French pole vault star Renaud Lavillenie made a bizarre and remarkably inapt, to say the least, comparison of his getting booed on Monday night at the Olympics to Jesse Owens’ competing at the 1936 Olympic Games, as he was beaten to gold by home favourite Thiago Braz:
Via AFP:
In the pole vault, Lavillenie was the hot favourite but he was undone by Braz’s Olympic record of 6.03m and had to settle for silver in front of the partisan crowd.
“In 1936 the crowd was against Jesse Owens. We’ve not seen this since. We have to deal with it,” said the Frenchman in response to the jeers he received in a comparison sure to be judged as being in extremely poor taste.
Owens, an African American sporting legend, very famously won four golds at the Berlin Games, a defiant performance in front of Adolf Hitler and a Nazi regime that propagated a white supremacist, Aryan “master race” ideology.
Lavillenie’s implication is obviously ridiculous, that being booed by a partisan Brazilian crowd could somehow equate with the adversity Owens faced in the form of racism.
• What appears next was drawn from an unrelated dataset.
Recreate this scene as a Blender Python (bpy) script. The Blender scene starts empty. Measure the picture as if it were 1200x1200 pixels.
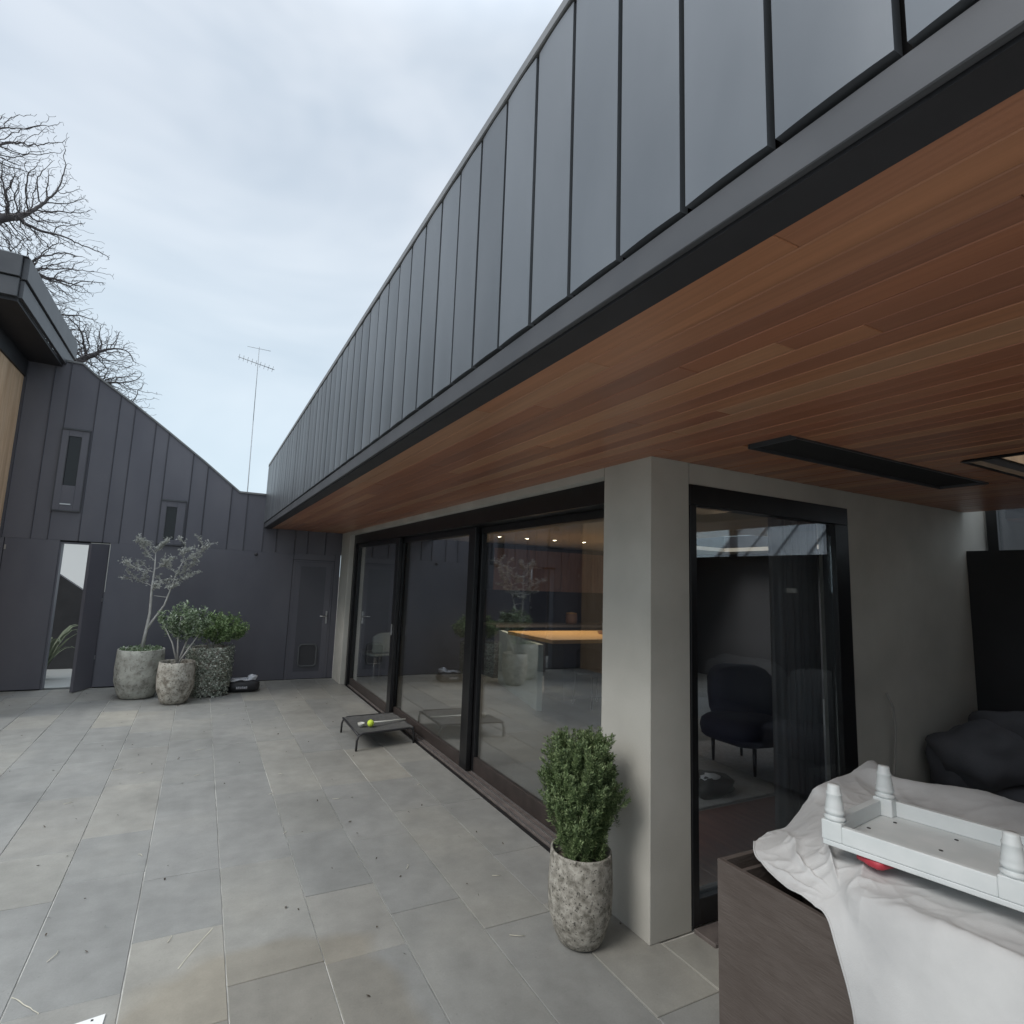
import bpy, math, random
from mathutils import Vector, Matrix, noise
random.seed(7)
PI = math.pi
scene = bpy.context.scene
col = scene.collection

# ---------------------------------------------------------------- camera
cam_d = bpy.data.cameras.new('camera'); cam = bpy.data.objects.new('camera', cam_d); col.objects.link(cam)
scene.camera = cam
cam_d.sensor_width = 36; cam_d.lens = 36 * 647.9 / 1200
cam_d.shift_x = 0.0256; cam_d.shift_y = -0.0039
cam_d.clip_start = 0.02; cam_d.clip_end = 2000
yaw, pitch, roll = [math.radians(v) for v in (26.708, 7.484, 2.374)]
fwd = Vector((math.sin(yaw) * math.cos(pitch), math.cos(yaw) * math.cos(pitch), math.sin(pitch)))
rt = Vector((math.cos(yaw), -math.sin(yaw), 0)); up = rt.cross(fwd)
r2 = rt * math.cos(roll) + up * math.sin(roll); u2 = -rt * math.sin(roll) + up * math.cos(roll)
cam.matrix_world = Matrix(((r2.x, u2.x, -fwd.x, 0), (r2.y, u2.y, -fwd.y, 0), (r2.z, u2.z, -fwd.z, 1.65), (0, 0, 0, 1)))

# ---------------------------------------------------------------- sky, sun, exposure
SUN_EL, SUN_AZ = math.radians(42), math.radians(-104)      # azimuth from +Y towards +X
world = bpy.data.worlds.new('World'); scene.world = world; world.use_nodes = True
wn = world.node_tree; wn.nodes.clear()
def W(t): return wn.nodes.new(t)
out = W('ShaderNodeOutputWorld'); add = W('ShaderNodeAddShader')
bg1 = W('ShaderNodeBackground'); bg2 = W('ShaderNodeBackground')
sky = W('ShaderNodeTexSky'); sky.sky_type = 'NISHITA'; sky.sun_disc = False
sky.sun_elevation = SUN_EL; sky.sun_rotation = SUN_AZ; sky.dust_density = 3
bg1.inputs[1].default_value = 0.05 * 0.3
wn.links.new(sky.outputs[0], bg1.inputs[0])
tc = W('ShaderNodeTexCoord'); sep = W('ShaderNodeSeparateXYZ'); wn.links.new(tc.outputs['Generated'], sep.inputs[0])
nz = W('ShaderNodeTexNoise'); nz.inputs['Scale'].default_value = 1.6; nz.inputs['Detail'].default_value = 4; nz.inputs['Roughness'].default_value = .55; nz.inputs['Distortion'].default_value = .4
mp = W('ShaderNodeMapping'); mp.inputs['Scale'].default_value = (1, 1, 2.2); mp.inputs['Location'].default_value = (.3, .1, .2)
wn.links.new(tc.outputs['Generated'], mp.inputs[0]); wn.links.new(mp.outputs[0], nz.inputs[0])
cr = W('ShaderNodeValToRGB'); wn.links.new(nz.outputs[0], cr.inputs[0])
cr.color_ramp.elements[0].position = .36; cr.color_ramp.elements[0].color = (.49, .56, .64, 1)
cr.color_ramp.elements[1].position = .68; cr.color_ramp.elements[1].color = (.74, .78, .83, 1)
lowc = W('ShaderNodeMix'); lowc.data_type = 'RGBA'
mr = W('ShaderNodeMapRange'); mr.inputs[1].default_value = 0.0; mr.inputs[2].default_value = .6; mr.inputs[3].default_value = .75; mr.inputs[4].default_value = 0
wn.links.new(sep.outputs[2], mr.inputs[0]); wn.links.new(mr.outputs[0], lowc.inputs[0])
wn.links.new(cr.outputs[0], lowc.inputs[6]); lowc.inputs[7].default_value = (.52, .67, .76, 1)
mz = W('ShaderNodeMapRange'); mz.interpolation_type = 'SMOOTHSTEP'
mz.inputs[1].default_value = .72; mz.inputs[2].default_value = 1.0; mz.inputs[3].default_value = 1.0; mz.inputs[4].default_value = 3.8
wn.links.new(sep.outputs[2], mz.inputs[0])
wn.links.new(lowc.outputs[2], bg2.inputs[0]); wn.links.new(mz.outputs[0], bg2.inputs[1])
wn.links.new(bg1.outputs[0], add.inputs[0]); wn.links.new(bg2.outputs[0], add.inputs[1]); wn.links.new(add.outputs[0], out.inputs[0])
sd = bpy.data.lights.new('sun', 'SUN'); sun = bpy.data.objects.new('sun', sd); col.objects.link(sun)
sd.energy = 1.5; sd.angle = math.radians(24); sd.color = (1, .97, .93)
sdir = Vector((math.sin(SUN_AZ) * math.cos(SUN_EL), math.cos(SUN_AZ) * math.cos(SUN_EL), math.sin(SUN_EL)))
sun.rotation_euler = (-sdir).to_track_quat('-Z', 'Y').to_euler()
scene.view_settings.view_transform = 'Standard'; scene.view_settings.look = 'None'
scene.view_settings.exposure = 0.22; scene.view_settings.gamma = 1; scene.view_settings.use_curve_mapping = False

# ---------------------------------------------------------------- materials
def mat(name, c=(.5, .5, .5), rough=.6, metal=0, spec=.5, c2=None, nscale=5, nstretch=(1, 1, 1), ndet=5, ramp=(.35, .65),
        rnd=0, bump=0, bscale=60, bstretch=None, emit=None, rvar=0, tcoord='Object'):
    m = bpy.data.materials.new(name); m.use_nodes = True; nt = m.node_tree; N = nt.nodes; L = nt.links
    b = N['Principled BSDF']; b.inputs['Roughness'].default_value = rough; b.inputs['Metallic'].default_value = metal
    b.inputs['Specular IOR Level'].default_value = spec; b.inputs['Base Color'].default_value = (*c, 1)
    t = N.new('ShaderNodeTexCoord'); oi = N.new('ShaderNodeObjectInfo')
    src = None
    def coords(st):
        mpn = N.new('ShaderNodeMapping'); mpn.inputs['Scale'].default_value = st
        if rnd or c2:
            vm = N.new('ShaderNodeVectorMath'); vm.operation = 'MULTIPLY_ADD'
            cx = N.new('ShaderNodeCombineXYZ'); L.new(oi.outputs['Random'], cx.inputs[0]); L.new(oi.outputs['Random'], cx.inputs[1])
            L.new(cx.outputs[0], vm.inputs[0]); vm.inputs[1].default_value = (37 if rnd else 0,) * 3; L.new(t.outputs[tcoord], vm.inputs[2])
            L.new(vm.outputs[0], mpn.inputs[0])
        else: L.new(t.outputs[tcoord], mpn.inputs[0])
        return mpn.outputs[0]
    if c2:
        n = N.new('ShaderNodeTexNoise'); n.inputs['Scale'].default_value = nscale; n.inputs['Detail'].default_value = ndet
        L.new(coords(nstretch), n.inputs[0])
        r = N.new('ShaderNodeValToRGB'); r.color_ramp.elements[0].position = ramp[0]; r.color_ramp.elements[1].position = ramp[1]
        r.color_ramp.elements[0].color = (*c, 1); r.color_ramp.elements[1].color = (*c2, 1)
        L.new(n.outputs[0], r.inputs[0]); src = r.outputs[0]
        if rvar:
            rr = N.new('ShaderNodeMapRange'); rr.inputs[3].default_value = rough - rvar; rr.inputs[4].default_value = rough + rvar
            L.new(n.outputs[0], rr.inputs[0]); L.new(rr.outputs[0], b.inputs['Roughness'])
    if rnd:
        hs = N.new('ShaderNodeHueSaturation'); ma = N.new('ShaderNodeMapRange')
        ma.inputs[3].default_value = 1 - rnd; ma.inputs[4].default_value = 1 + rnd
        L.new(oi.outputs['Random'], ma.inputs[0]); L.new(ma.outputs[0], hs.inputs['Value'])
        if src: L.new(src, hs.inputs['Color'])
        else: hs.inputs['Color'].default_value = (*c, 1)
        src = hs.outputs[0]
    if src: L.new(src, b.inputs['Base Color'])
    if bump:
        n2 = N.new('ShaderNodeTexNoise'); n2.inputs['Scale'].default_value = bscale; n2.inputs['Detail'].default_value = 6
        L.new(coords(bstretch or (1, 1, 1)), n2.inputs[0])
        bm = N.new('ShaderNodeBump'); bm.inputs['Strength'].default_value = bump; bm.inputs['Distance'].default_value = .01
        L.new(n2.outputs[0], bm.inputs['Height']); L.new(bm.outputs[0], b.inputs['Normal'])
    if emit:
        b.inputs['Emission Color'].default_value = (*emit[0], 1); b.inputs['Emission Strength'].default_value = emit[1]
    return m
M = {}
M['clad'] = mat('charcoal_metal_cladding', (.136, .150, .165), .42, .55, .5, c2=(.17, .184, .20), nscale=2.5, nstretch=(1, 1, .4), rnd=.12, bump=.22, bscale=2.2, rvar=.05)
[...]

It's doubly bizarre in that it's not historically clear Owens was actually booed in Berlin, or faced much crowd hostility at all. Marty Glickman, one of the Jewish sprinters who went to the Games as part of the US team, has said:
“All that stuff about the hostility toward Jesse in Berlin — and for that matter, towards me and Sam Stoller, we were the only Jews on the US track team — was invention by the American press.
“The German people were wonderful to us. They were grand hosts and cheered us on tremendously.
“They wanted their own athletes to win, of course, but they didn’t resent any of the Americans, and especially not Jesse.
“In fact, they treated him like he was a movie star. When he first arrived at the stadium there were hundreds of young girls screaming ‘Wo ist Jesse?’ — Where is Jesse? Some of them had scissors — they wanted to cut off pieces of his suit for souvenirs. The police had to form a barrier around him to get into the facilities.
“Jesse was surprised — he didn’t get that kind of reception at track meets in America.”
That last point is important to remember when recalling Owens' legacy. Whatever animosity he may have seen in the two weeks in Nazi Germany probably did not compare to the daily reality of rampant, structural racism he would face back in the United States.
As the director Deborah Riley Draper told NPR in the link above:
“They were Olympic athletes when they were on the medal stand. When they came back home to a segregated America, they came back to being Negroes.”